Thatcher Archive
Margaret Thatcher opened her archive in 2003, the first former Prime Minister to have done so during their lifetime. A selection of the best papers are available on-line at this site, while the original documents are deposited at Churchill College, Cambridge.
Most documents are open up to 1979. The huge photographic and press cutting collections are available without date restriction.
Catalogue
There is a full description of the archive at the Churchill Archive Centre website and an on-line catalogue. There are more than a million documents, filling some 2,500 boxes, dating from MT's childhood to the present day.
The Margaret Thatcher Foundation filmed the core of the collection - around 35,000 pages of documents - prior to opening in 2003. Around a 20th of that number have been placed on line.
The full 35,000 images can be bought on CD-ROM for £150.
1925-75
From MT's earliest years as a child in Grantham the archive includes a number of school exercise books, which probably survive because her father wrote sermon notes in unused pages at the back.There is MT's annotated copy of the Methodist Catechism and an even more closely marked copy of the 1944 Employment White Paper.
Her earliest political papers date from January 1949 when she became Conservative candidate for Dartford, a happy and fruitful time in her life during which she met her husband and began many political friendships. There is a copy of her "Candidate's File" - the file held on her by Conservative Central Office - which includes many letters from the mid-50s when she was unsuccessfully hunting for a winnable Conservative seat and momentarily thought of giving up politics for law.
Her appointment diaries survive from 1962 onwards, allowing us to reconstruct how she spent much of her time. Comparatively little survives from her political work in the 1960s, as a junior minister (1961-64) and Opposition spokesman (1964-70). She kept no diary and like most of her contemporaries transacted a lot of business by phone or face to face.

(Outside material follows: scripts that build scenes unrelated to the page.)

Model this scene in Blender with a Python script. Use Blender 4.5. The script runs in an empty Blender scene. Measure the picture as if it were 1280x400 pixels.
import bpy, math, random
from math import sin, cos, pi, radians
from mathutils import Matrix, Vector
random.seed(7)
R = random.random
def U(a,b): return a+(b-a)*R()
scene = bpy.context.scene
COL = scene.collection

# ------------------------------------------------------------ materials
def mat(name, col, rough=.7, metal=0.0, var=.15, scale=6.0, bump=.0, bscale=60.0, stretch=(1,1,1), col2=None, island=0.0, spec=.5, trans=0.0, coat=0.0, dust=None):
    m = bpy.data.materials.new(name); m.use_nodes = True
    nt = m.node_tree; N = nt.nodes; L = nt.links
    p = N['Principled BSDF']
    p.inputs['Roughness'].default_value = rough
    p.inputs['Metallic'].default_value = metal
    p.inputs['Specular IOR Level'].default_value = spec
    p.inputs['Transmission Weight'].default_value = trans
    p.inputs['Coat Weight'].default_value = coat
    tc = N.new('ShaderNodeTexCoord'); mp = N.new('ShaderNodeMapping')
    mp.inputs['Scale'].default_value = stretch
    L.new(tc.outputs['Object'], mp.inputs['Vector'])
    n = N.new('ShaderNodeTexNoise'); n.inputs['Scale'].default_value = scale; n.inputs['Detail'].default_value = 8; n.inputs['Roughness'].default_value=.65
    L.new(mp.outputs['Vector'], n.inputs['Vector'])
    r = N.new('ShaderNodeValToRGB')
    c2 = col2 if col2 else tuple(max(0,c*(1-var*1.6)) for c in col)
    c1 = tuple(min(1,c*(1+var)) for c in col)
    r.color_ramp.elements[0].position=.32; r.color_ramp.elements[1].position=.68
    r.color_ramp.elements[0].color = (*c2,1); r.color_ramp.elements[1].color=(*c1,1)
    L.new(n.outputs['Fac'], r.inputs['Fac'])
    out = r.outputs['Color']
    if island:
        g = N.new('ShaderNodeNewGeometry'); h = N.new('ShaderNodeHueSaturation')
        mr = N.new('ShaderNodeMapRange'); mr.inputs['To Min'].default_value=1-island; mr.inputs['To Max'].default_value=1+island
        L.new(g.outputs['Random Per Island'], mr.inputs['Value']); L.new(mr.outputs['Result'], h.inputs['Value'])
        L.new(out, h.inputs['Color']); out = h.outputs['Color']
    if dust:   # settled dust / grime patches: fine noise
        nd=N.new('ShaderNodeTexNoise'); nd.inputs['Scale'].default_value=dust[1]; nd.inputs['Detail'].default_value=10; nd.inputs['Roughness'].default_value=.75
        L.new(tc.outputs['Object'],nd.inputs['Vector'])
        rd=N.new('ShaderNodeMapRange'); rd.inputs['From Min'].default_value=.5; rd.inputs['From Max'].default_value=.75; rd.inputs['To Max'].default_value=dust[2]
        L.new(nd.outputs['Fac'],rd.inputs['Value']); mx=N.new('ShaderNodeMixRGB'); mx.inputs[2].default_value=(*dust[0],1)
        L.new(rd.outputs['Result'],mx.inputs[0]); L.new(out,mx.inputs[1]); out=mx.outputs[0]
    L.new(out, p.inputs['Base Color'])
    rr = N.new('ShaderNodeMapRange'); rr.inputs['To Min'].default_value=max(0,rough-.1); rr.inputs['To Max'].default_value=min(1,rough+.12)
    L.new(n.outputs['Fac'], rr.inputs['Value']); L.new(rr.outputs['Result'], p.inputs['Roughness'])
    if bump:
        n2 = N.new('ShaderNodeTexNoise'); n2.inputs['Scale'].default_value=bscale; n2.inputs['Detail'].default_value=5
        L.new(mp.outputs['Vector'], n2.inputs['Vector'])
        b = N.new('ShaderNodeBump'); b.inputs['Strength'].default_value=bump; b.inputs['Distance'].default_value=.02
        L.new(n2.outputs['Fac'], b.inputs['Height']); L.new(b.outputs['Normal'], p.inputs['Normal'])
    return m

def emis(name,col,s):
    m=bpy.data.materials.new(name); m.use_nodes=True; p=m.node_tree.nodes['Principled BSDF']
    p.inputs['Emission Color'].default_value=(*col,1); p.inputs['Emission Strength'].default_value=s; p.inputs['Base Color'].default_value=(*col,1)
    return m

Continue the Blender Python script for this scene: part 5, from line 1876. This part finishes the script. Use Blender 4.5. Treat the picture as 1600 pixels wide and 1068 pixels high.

In office as Secretary of State for Education and Science (1970-74), her papers were in the care of the government, but most were destroyed by officials. (Some that escaped the Whitehall rubbish bin can be found on this site.) Only fragments from this period survive in her private archive.
There are important files, however, from 1974-75, when she returned to Opposition and successfully ran for election as leader of the Conservative Party.
1975-79
MT's papers as Leader of the Opposition were professionally filed and probably survive pretty much as they were when put into storage at Central Office in 1979. (There are no strictly personal papers for these years, however; they may have been lost or destroyed.)
The 1975-79 files include correspondence with close colleagues such as Sir Geoffrey Howe and Nigel Lawson.
Shadow Cabinet minutes and papers survive in full and are published here for the first time, also in full.
There are a mass of briefing documents, speech drafts and general correspondence, including documents relating to "Stepping Stones", a highly secret initiative from 1977-79 to shift the party's policies on union reform and make it more fit for government.
There is the only known surviving copy of the unused Conservative manifesto of summer 1978.
1979-90 (& since 1990)
Most documents dated after 4 May 1979 are closed for the present.
Press cuttings (1949-80) and photographs are open for study, and many White House official photographs are available on the site.